Algemeen Nederlands Woordenboek

Algemeen Nederlands Woordenboek (2009-heden)

Gepubliceerd op 30-05-2017

blokfluit

betekenis & definitie

houten blaasinstrument.

houten blaasinstrument in de vorm van een dunne, holle cilinder met vingergaten en een mondstuk waarin een blokje van een andere houtsoort is aangebracht, zodat een spleet wordt gevormd en waarin bovenaan een opening zit waardoor een deel van de ingeblazen lucht ontsnapt.

Voorbeelden:
Er bestonden nog geen saxofoons of klarinetten, de hobo was toen het meest gespeelde blaasinstrument. Tegenwoordig is het bijna andersom: iedereen kent de dwarsfluit, de blokfluit, de klarinet, maar wat een hobo is, weet bijna niemand.
http://www.ckvu.nl/index_bestanden/Page574.htm

Les Rumeurs Souterraines bestond voor de gelegenheid uit Peter van Boxelaer en Dimitri Badiarov (viool), Rebeka Ruso, Lian Fennelly en Martin Baur (gamba) en Patrick Laureys en Marcel Ketels (blokfluit).
De Standaard, 1996

Op de muziekschool had Tom noten leren lezen, de maat slaan, zingen, blokfluit spelen en een geïmproviseerd orkest van triangels, sambaballen en tamboerijnen op het raspbord begeleiden.

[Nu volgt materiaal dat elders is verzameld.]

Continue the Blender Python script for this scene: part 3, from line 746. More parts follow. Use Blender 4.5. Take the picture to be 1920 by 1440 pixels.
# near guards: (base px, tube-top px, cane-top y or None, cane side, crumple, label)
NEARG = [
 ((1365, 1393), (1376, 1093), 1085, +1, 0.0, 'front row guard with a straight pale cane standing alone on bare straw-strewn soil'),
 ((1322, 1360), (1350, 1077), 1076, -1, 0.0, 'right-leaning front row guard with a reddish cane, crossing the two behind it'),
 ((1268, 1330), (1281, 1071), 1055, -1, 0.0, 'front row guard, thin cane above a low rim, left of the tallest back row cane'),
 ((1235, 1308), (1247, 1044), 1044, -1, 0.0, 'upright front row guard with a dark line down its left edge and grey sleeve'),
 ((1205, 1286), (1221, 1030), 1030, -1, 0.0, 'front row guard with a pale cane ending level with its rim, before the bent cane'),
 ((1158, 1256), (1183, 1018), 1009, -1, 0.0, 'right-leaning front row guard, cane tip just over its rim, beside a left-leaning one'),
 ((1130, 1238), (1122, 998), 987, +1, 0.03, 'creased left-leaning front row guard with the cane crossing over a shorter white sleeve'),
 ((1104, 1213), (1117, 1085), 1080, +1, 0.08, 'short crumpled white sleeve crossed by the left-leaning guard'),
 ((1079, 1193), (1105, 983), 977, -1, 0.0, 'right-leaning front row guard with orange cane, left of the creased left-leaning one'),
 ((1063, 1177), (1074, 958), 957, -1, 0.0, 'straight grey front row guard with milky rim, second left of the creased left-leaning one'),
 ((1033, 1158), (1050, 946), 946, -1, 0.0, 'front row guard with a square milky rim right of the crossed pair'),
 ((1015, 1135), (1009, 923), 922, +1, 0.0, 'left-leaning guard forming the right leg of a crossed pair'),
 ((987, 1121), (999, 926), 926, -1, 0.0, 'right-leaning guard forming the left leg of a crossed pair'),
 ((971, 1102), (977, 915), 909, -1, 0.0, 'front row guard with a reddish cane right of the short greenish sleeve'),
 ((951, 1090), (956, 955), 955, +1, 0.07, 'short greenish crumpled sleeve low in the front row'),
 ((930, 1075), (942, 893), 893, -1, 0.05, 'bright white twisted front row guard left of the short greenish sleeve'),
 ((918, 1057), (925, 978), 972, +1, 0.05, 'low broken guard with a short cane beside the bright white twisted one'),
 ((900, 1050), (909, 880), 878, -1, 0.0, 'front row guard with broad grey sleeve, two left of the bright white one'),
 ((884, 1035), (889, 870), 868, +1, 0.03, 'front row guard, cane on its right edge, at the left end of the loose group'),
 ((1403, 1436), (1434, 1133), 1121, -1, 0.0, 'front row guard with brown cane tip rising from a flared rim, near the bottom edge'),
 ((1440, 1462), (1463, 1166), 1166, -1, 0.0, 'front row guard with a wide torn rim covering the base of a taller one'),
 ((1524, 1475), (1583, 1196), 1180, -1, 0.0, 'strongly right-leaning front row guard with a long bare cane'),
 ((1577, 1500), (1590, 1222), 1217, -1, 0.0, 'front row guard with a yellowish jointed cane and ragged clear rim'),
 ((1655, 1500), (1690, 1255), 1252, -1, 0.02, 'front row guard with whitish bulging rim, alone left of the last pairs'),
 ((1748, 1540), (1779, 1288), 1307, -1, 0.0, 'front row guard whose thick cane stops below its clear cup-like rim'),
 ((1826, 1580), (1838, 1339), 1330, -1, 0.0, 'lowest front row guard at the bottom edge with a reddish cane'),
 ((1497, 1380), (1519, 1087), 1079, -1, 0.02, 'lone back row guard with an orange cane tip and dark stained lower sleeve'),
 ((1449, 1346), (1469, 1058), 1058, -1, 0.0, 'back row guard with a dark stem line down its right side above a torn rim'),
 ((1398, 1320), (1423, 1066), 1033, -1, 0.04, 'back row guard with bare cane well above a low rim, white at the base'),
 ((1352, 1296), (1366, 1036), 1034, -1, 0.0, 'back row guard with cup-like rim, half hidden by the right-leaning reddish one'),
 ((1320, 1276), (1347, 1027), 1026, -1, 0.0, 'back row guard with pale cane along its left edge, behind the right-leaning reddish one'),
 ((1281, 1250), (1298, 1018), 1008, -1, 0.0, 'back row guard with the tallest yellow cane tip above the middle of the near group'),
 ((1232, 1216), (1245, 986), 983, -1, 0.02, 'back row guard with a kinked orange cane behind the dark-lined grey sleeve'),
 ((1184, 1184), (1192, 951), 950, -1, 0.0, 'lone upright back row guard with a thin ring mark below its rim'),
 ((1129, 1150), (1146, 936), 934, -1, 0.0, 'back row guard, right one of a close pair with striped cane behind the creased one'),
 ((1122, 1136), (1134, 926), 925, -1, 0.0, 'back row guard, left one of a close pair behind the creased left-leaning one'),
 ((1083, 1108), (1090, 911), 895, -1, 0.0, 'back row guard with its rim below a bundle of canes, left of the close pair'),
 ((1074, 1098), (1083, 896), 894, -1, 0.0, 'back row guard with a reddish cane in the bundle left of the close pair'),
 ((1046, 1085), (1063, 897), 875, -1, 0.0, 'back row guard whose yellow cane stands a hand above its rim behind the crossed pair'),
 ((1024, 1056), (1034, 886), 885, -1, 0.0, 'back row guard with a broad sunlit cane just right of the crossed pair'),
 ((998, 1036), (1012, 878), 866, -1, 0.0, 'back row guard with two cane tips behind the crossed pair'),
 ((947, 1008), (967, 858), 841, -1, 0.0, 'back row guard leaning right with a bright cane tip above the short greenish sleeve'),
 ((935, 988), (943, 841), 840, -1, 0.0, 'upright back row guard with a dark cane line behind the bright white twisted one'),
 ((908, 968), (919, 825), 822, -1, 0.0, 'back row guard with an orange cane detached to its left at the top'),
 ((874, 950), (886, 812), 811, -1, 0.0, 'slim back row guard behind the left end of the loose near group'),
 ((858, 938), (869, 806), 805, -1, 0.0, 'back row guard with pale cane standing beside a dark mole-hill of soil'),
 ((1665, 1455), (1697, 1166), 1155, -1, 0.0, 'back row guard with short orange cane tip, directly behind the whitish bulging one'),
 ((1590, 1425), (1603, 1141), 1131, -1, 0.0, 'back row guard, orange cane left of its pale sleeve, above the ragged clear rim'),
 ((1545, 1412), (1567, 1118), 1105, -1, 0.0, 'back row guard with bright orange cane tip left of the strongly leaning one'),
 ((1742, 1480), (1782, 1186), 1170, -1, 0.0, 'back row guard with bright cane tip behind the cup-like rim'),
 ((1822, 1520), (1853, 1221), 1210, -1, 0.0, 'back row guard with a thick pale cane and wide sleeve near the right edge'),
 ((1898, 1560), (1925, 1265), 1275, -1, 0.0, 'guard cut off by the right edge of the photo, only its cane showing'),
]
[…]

De blokfluit was na het examen op weg naar huis uit zijn tas gegleden en waarschijnlijk onder de wielen van een auto terechtgekomen. De volgende morgen werd de kastanjebruine Aura in duizend splinters verspreid over het wegdek teruggevonden.
Tessa de Loo, De meisjes van de suikerwerkfabriek, 1984

Een droeve toon uit de blokfluit van een eenzame schaapherder.